Osama Bin Laden Crashes Airplane in Hudson

Embedded video from CNN Video

I know. They told you on the news that the US Airways airplane crashed into the Hudson River yesterday because it flew into a flock of geese.

My first reaction: “You morons make me take my shoes off and put my chapstick in a ziplock bag before you even let me get on an airplane, and then your pilot drove an airplane into the river because of some birds. You know what, jerk offs? Next time, I am taking 4 freaking fluid oz in my carry on bag instead of 3 and there is nothing you can do to stop me.”

My second reaction: “Oh my god. Osama Bin Laden is talking to geese.”

You see, yesterday, all the buzz on CNN was that Osama Bin Laden had sent America another tape from his cave. But no one cared. They interviewed all these people who said, “I’m not afraid of him.” “He’s not a threat anymore.” One woman said cheerfully, “He got us once, but he’s not going to get us again!”

I mean, the CNN newscasters were chuckling. They were making fun of him because he had to hide in a cave. But not for long. No! No one was chuckling when that plane went in the river.

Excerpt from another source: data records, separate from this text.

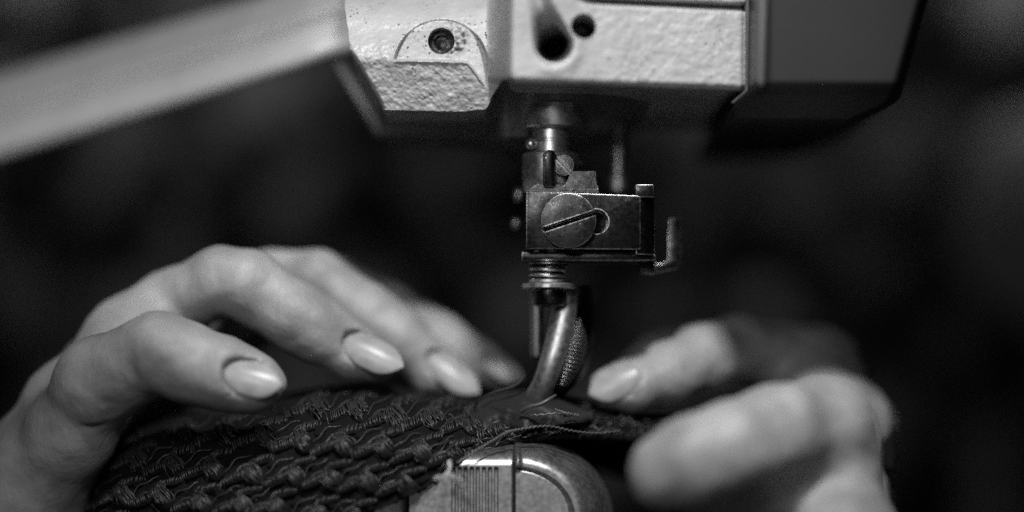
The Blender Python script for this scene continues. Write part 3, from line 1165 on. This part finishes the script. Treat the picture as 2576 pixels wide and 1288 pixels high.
def hand(name, fingers, palm, nails, lumps, creases, bounds, h, label, k_f=.10, k_p=.45):
    lo, hi = np.array(bounds[0], float), np.array(bounds[1], float)
    n = np.ceil((hi - lo) / h).astype(int)
    gx, gy, gz = [np.arange(n[i]) * h + lo[i] for i in range(3)]
    G = np.stack(np.meshgrid(gx, gy, gz, indexing='ij'), -1)
    D = np.full(G.shape[:3], 9.0)

    def chain(pts, kk):
        d = None
        for (a, b) in zip(pts[:-1], pts[1:]):
            pa = np.array(P(*a[:3])); pb = np.array(P(*b[:3])); r1 = R(a[3], a[2]); r2 = R(b[3], b[2])
            # only evaluate near the bone
            l = np.minimum(pa, pb) - max(r1, r2) - 1.0; u_ = np.maximum(pa, pb) + max(r1, r2) + 1.0
            s = tuple(slice(max(0, int((l[i] - lo[i]) / h)), max(0, int((u_[i] - lo[i]) / h) + 2)) for i in range(3))
            sub = np.full(D.shape, 9.0, dtype=float)
            if sub[s].size:
                sub[s] = round_cone(G[s], pa, pb, r1, r2)
            d = sub if d is None else smin(d, sub, kk)
        return d

    DP = None
    for pts in palm:
        d = chain(pts, .4)
        DP = d if DP is None else smin(DP, d, k_p)
    DF = None
    for pts in fingers:
        d = chain(pts, .16)
        DF = d if DF is None else smin(DF, d, k_f)
    D = smin(DP, DF, .28)
    for (px, py, y, r, amt) in lumps:
        c_ = np.array(P(px, py, y)); rr = R(r, y)
        q = np.sqrt(((G - c_) ** 2).sum(-1))
        D = D - amt * np.exp(-(q / rr) ** 2)
    for (a, b, wd, amt) in creases:
        pa = np.array(P(*a)); pb = np.array(P(*b))
        ba = pb - pa
        t = np.clip(((G - pa) @ ba) / (ba @ ba), 0, 1)
        q = np.sqrt(((G - pa - t[..., None] * ba) ** 2).sum(-1))
        D = D + amt * np.exp(-(q / R(wd)) ** 2) * (.35 + .65 * np.sin(np.clip(t, .02, .98) * math.pi))
    q = G * 1.0
    w_ = np.sin(q[..., 0] * 2.9 + 1.3 * np.sin(q[..., 2] * 2.3 + q[..., 1])) * np.sin(q[..., 2] * 3.4 + 1.1 * np.sin(q[..., 0] * 1.9)) * np.sin(q[..., 1] * 2.6 + .5)
    w2 = np.sin(q[..., 0] * 7.1 + 1.9 * np.sin(q[..., 2] * 5.0)) * np.sin(q[..., 2] * 8.3 + 1.6 * np.sin(q[..., 1] * 4.1))
    D = D + .035 * w_ + .010 * w2
    for nl in nails:
        D = nl.carve(G, D)
    V, F = surface_net(D, lo, h)
    # two light relaxations
    ne = np.zeros((len(V), 3)); cn = np.zeros(len(V))
    for a, b in ((0, 1), (1, 2), (2, 3), (3, 0)):
        np.add.at(ne, F[:, a], V[F[:, b]]); np.add.at(cn, F[:, a], 1)
        np.add.at(ne, F[:, b], V[F[:, a]]); np.add.at(cn, F[:, b], 1)
    V = V * .5 + .5 * ne / np.maximum(cn, 1)[:, None]
    o = mesh_obj(name, V, F, M_skin)
    bm = bmesh.new(); bm.from_mesh(o.data); bmesh.ops.recalc_face_normals(bm, faces=bm.faces)
    bm.to_mesh(o.data); bm.free()
    tag(o, label, "hand")
    return o


def px_cm(v): return v / U


# ---- hand at the left of the foot
nl_thumb = Nail(638, 950, -1.68, 14, (.06, -.95, .32), px_cm(72), px_cm(45), .55)
nl_index = Nail(942, 886, 1.05, 27, (.08, -.90, .38), px_cm(84), px_cm(46), .52)
nl_mid = Nail(1145, 938, 2.5, 42, (.15, -.88, .42), px_cm(84), px_cm(42), .48)
nl_ring = Nail(1268, 925, 3.12, 30, (.12, -.85, .45), px_cm(60), px_cm(34), .45)
LF = [
    # thumb: metacarpal joint -> tip
    [(250, 960, -.1, 112), (395, 884, -.9, 100), (470, 912, -1.0, 98), (555, 938, -1.05, 94), (630, 962, -1.1, 76), (668, 968, -1.05, 54)],
    # index
    [(430, 770, 2.5, 88), (560, 705, 1.6, 82), (620, 714, 1.5, 89), (740, 793, 1.5, 87), (800, 833, 1.55, 83), (890, 886, 1.6, 66), (950, 912, 1.65, 50)],
    # middle
    [(520, 745, 4.4, 86), (690, 702, 3.6, 72), (800, 708, 3.3, 78), (920, 792, 3.1, 78), (1000, 850, 3.05, 76), (1090, 930, 3.1, 66), (1150, 975, 3.15, 44)],
    # ring
    [(640, 760, 6.0, 76), (850, 720, 5.2, 70), (980, 776, 4.5, 66), (1110, 850, 4.0, 64), (1200, 910, 3.7, 58), (1268, 944, 3.6, 42)],
    # little finger, mostly hidden
    [(640, 800, 7.4, 74), (900, 780, 6.8, 60), (1010, 830, 5.9, 56), (1110, 890, 5.4, 50), (1170, 930, 5.2, 40)],
]
LP = [
    [(60, 1230, 1.5, 150), (190, 1030, 1.7, 120), (330, 860, 2.0, 110), (430, 775, 2.5, 92)],
    [(60, 1230, 2.5, 150), (260, 960, 3.2, 110), (520, 745, 4.4, 86)],
    [(100, 1230, 3.5, 130), (330, 940, 4.8, 100), (640, 765, 6.0, 76)],
    [(150, 1200, 4.5, 110), (420, 960, 6.2, 90), (640, 800, 7.4, 74)],
    [(60, 1230, 1.5, 130), (180, 1080, .5, 105), (250, 960, -.1, 100)],
    [(-250, 1420, .5, 190), (60, 1230, 2.0, 150)],
]
hl = hand("hand", LF, LP, [nl_thumb, nl_index, nl_mid, nl_ring],
          [(228, 1040, -.6, 30, .10), (205, 1105, -.1, 34, .12), (410, 850, -1.6, 60, .09), (610, 690, .9, 50, .08), (790, 800, .8, 55, .06)],
          [((205, 1072, -.5), (285, 1078, -.6), 9, .12), ((450, 850, -1.7), (452, 905, -1.8), 10, .05), ((466, 880, -1.75), (462, 960, -1.75), 6, .035),
           ((352, 810, -1.2), (338, 940, -1.4), 22, .14), ((300, 760, 0), (285, 860, -.6), 26, .07), ((300, 1000, -.9), (250, 1010, -.9), 12, .07)],
          ((-11.6, -3.4, -6.6), (1.0, 9.4, .8)), .065,
          "hand with four pale almond nails pressing the knit fabric left of the presser foot")
for nm, q in (("thumb_nail", nl_thumb), ("fingernail", nl_index), ("fingernail", nl_mid), ("fingernail", nl_ring)):
    q.mesh(nm, hl, M_nail)

# ---- hand at the right of the foot
nr_index = Nail(1542, 962, 1.66, 180 - 24, (-.16, -.93, .30), px_cm(70), px_cm(44), .5)
RF = [
    # index
    [(2010, 920, 4.8, 88), (1850, 882, 3.9, 86), (1770, 902, 3.1, 86), (1680, 944, 2.5, 82), (1600, 966, 2.2, 70), (1535, 976, 2.1, 53)],
    # middle
    [(2050, 925, 5.6, 100), (1860, 882, 5.4, 72), (1760, 882, 5.4, 70), (1660, 905, 5.2, 64), (1610, 930, 5.2, 54)],
    [(2080, 945, 6.6, 95), (1900, 905, 7.0, 66), (1780, 915, 7.0, 62), (1700, 950, 6.8, 52)],
    # thumb
    [(2075, 1075, -2.2, 122), (1960, 1085, -3.2, 118), (1850, 1128, -3.8, 119), (1750, 1162, -4.0, 116), (1682, 1188, -4.0, 102)],
]
RP = [
    [(2110, 1420, -.5, 130), (2110, 1100, 1.8, 92), (2020, 928, 4.8, 88)],
    [(2120, 1420, 1.0, 120), (2130, 1060, 3.6, 100), (2060, 925, 5.6, 100)],
    [(2140, 1420, 2.0, 110), (2150, 1070, 5.2, 90), (2080, 950, 6.8, 90)],
    [(2200, 1470, -1.5, 150), (2130, 1370, -3.0, 125), (2095, 1150, -2.0, 100), (2075, 1075, -2.2, 116)],
    [(1740, 1215, -3.2, 78), (1900, 1210, -2.8, 95), (2080, 1140, -2.2, 108)],
]
hr_ = hand("hand", RF, RP, [nr_index],
           [(2150, 1090, -3.2, 60, .10), (1990, 980, -3.6, 45, .08), (1700, 1130, -4.8, 60, .05)],
           [((1612, 1205, -4.7), (1652, 1193, -4.85), 10, .14), ((1800, 1040, -4.4), (1850, 1230, -4.7), 16, .06), ((1960, 975, -4.0), (2040, 1120, -4.2), 18, .09), ((2040, 1250, -4.2), (2180, 1205, -3.6), 14, .16), ((1940, 1060, -4.2), (1948, 1064, -4.2), 8, .06),
            ((2060, 1180, -3.9), (2160, 1130, -3.4), 22, .09), ((1890, 1210, -4.2), (2040, 1170, -3.9), 14, .05)],
           ((1.4, -5.4, -6.6), (12.5, 8.6, .9)), .07,
           "hand with broad thumb and one visible nail steadying the fabric right of the foot")
nr_index.mesh("fingernail", hr_, M_nail)

# ================================================================== background
def backdrop():
    k = NT("dark_mottled_wall")
    b = k.noise(.36, 3, .55)
    c = k.ramp(b, .48, .64, .008, .17)
    m = k.done(c, .9, 0, None, .1)
    bm = box_bm(-70, 70, 48, 50, -45, 45, 0)
    o = bm_obj("background_wall", bm, m)
    return tag(o, "dark mottled wall far behind the machine, out of focus", "wall", None, 'structure')


backdrop()
q = bmesh.new()  # guessed rounded form, added to stand in for a pale glow at right
bmesh.ops.create_uvsphere(q, u_segments=32, v_segments=20, radius=3.0, matrix=Matrix.Translation(P(2590, 545, 38)) @ Matrix.Diagonal((.9, .9, 1.2, 1)))
tag(bm_obj("pale_blob", q, mat_plain("pale_matte", .6, .7)), "pale rounded shape blurred against the dark wall beyond the machine", "blob")
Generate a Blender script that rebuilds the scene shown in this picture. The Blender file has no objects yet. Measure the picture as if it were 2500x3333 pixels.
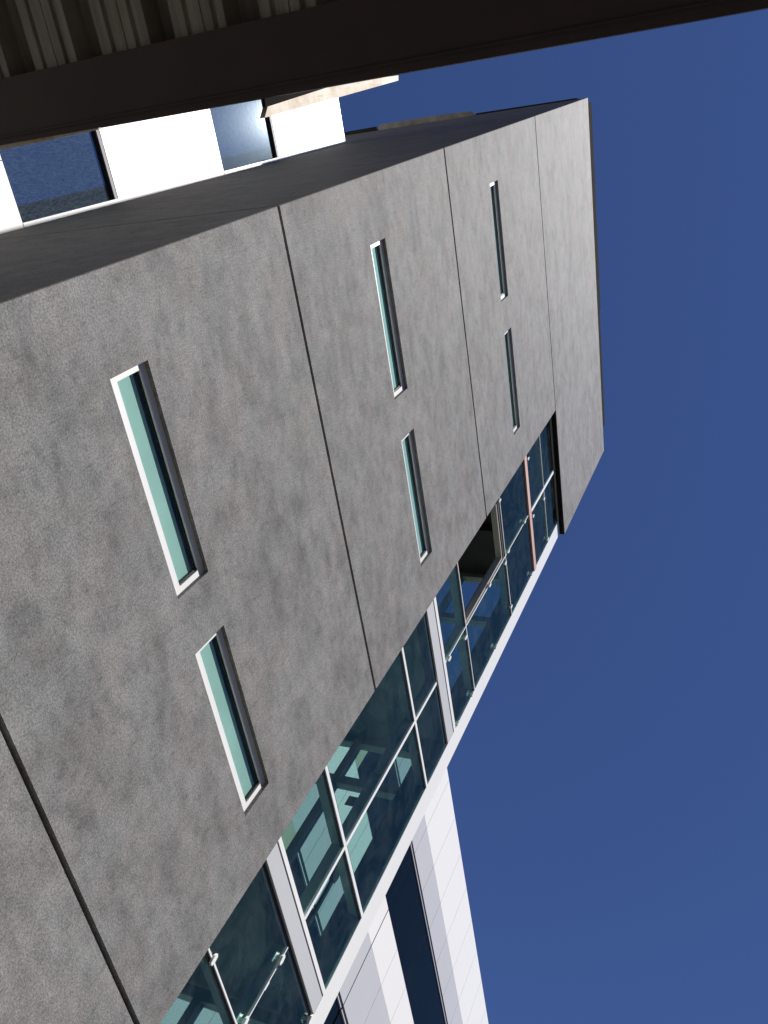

I can’t believe it took an amateur sleuth like me to figure out the obvious. Osama Bin Laden is secretly communicating with Amercian birds through code in his recorded messages. I mean, DUH, right? Pure American incompetance didn’t crash that plane into the icy river. Bin Laden did. That will teach us to call the big guy a non-entity.

Note: This does not change my feelings about bringing 4 oz of fluid on the airplane.